Pahls is often a swing vote on the city council, sometimes not making a decision until it’s time to vote.

He says that has come with his years on the job.

“What I found in life, is if you come down there with a preconceived idea, you’re sort of, the doors already been closed. Anytime you talk about change, it does affect people’s lives,” says Pahls.

What Pahls has in experience, his opponent Tim Royers brings in youth, and fresh perspective.

“We need to be looking at going in a different direction. Not repeating the approaches that have been done in past years,” says Royers.

Royers previously taught social studies at Millard West and was named Nebraska Teacher of the Year in 2015.

If elected, to District 31, which largely consists of Millard and southwest Omaha, Royers says he wants to tackle re-writing the school funding formula, saying he wants the state to give every district money. Something it doesn’t currently do.

“The formulas designed in a way where the state is not a partner in funding education, the state is kind of a last-ditch emergency life jacket that gets tossed if you get stuck in the water,” says Royers.

Pahls, a former principal in the Millard school district, has plenty of experience with education. He also served as chair of the Banking, Commerce and Insurance Committee in the unicameral.

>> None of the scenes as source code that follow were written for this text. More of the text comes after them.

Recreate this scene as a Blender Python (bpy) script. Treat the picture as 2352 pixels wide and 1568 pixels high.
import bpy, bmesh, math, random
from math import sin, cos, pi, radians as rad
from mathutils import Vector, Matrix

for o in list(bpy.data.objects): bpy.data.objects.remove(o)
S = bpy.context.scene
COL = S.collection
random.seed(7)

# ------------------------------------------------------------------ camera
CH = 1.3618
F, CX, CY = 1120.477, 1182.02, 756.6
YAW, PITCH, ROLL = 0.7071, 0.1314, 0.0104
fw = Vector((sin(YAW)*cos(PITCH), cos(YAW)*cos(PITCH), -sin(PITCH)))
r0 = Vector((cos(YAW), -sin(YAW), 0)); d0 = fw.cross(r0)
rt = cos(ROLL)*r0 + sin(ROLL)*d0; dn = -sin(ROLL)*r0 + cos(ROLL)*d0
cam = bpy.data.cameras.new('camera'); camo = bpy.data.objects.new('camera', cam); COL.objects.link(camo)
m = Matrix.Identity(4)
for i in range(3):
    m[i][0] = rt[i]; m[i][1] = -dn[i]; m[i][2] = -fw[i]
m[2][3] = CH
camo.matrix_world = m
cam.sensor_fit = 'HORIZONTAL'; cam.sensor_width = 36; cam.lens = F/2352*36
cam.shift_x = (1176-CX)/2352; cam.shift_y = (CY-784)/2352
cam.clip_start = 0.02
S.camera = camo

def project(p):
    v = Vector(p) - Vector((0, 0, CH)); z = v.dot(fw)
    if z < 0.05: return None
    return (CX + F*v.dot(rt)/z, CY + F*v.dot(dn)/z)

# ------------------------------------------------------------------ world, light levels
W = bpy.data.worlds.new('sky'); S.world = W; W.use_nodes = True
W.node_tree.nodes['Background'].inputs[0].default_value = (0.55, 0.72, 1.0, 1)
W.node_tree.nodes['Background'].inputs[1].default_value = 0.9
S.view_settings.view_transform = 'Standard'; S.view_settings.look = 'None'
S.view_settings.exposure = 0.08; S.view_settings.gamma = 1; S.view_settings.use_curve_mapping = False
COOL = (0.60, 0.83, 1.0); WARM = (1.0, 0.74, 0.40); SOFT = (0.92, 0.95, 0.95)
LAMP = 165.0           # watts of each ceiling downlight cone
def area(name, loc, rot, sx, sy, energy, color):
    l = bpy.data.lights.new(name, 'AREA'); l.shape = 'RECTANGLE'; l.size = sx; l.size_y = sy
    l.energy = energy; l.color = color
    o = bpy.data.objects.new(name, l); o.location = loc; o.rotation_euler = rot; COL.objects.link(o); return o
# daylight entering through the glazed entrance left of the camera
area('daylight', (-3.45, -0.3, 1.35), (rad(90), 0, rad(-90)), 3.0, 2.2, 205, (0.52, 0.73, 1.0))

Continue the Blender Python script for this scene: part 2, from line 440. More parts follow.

He is looking at ways the state can change their tax structure, while also wanting to work on adding state dollars to every Nebraskans public school education.

“People from the greater Nebraska, well they don’t get any state aid. So maybe there’s some way to take a look at that and see if there is some way to balance that out,” says Pahls.

The two came out of a crowded five-person primary in which both candidates finished within 200 votes of each other.

So the race is expected to be close and residents have received negative campaign mailers. Including one from the Nebraska Republican Party that said Royers, a Democrat, taught “students to hate their country.”

Royers says many constituents know firsthand that it’s ridiculous.

“That familiarity and that knowledge means, they’re not going to buy into those attacks because they already know me on a first-name basis. They trusted me to educate their kids for years," says Pahls.

Pahls disavowed the mailers.

“That’s not my style. No, let it be known that I was unhappy with that," says Pahls.

Royers also says if elected, he’ll seek to make a state law that allows counties with metro-areas to have the authority to make health decisions for its residents, such as a mask mandate.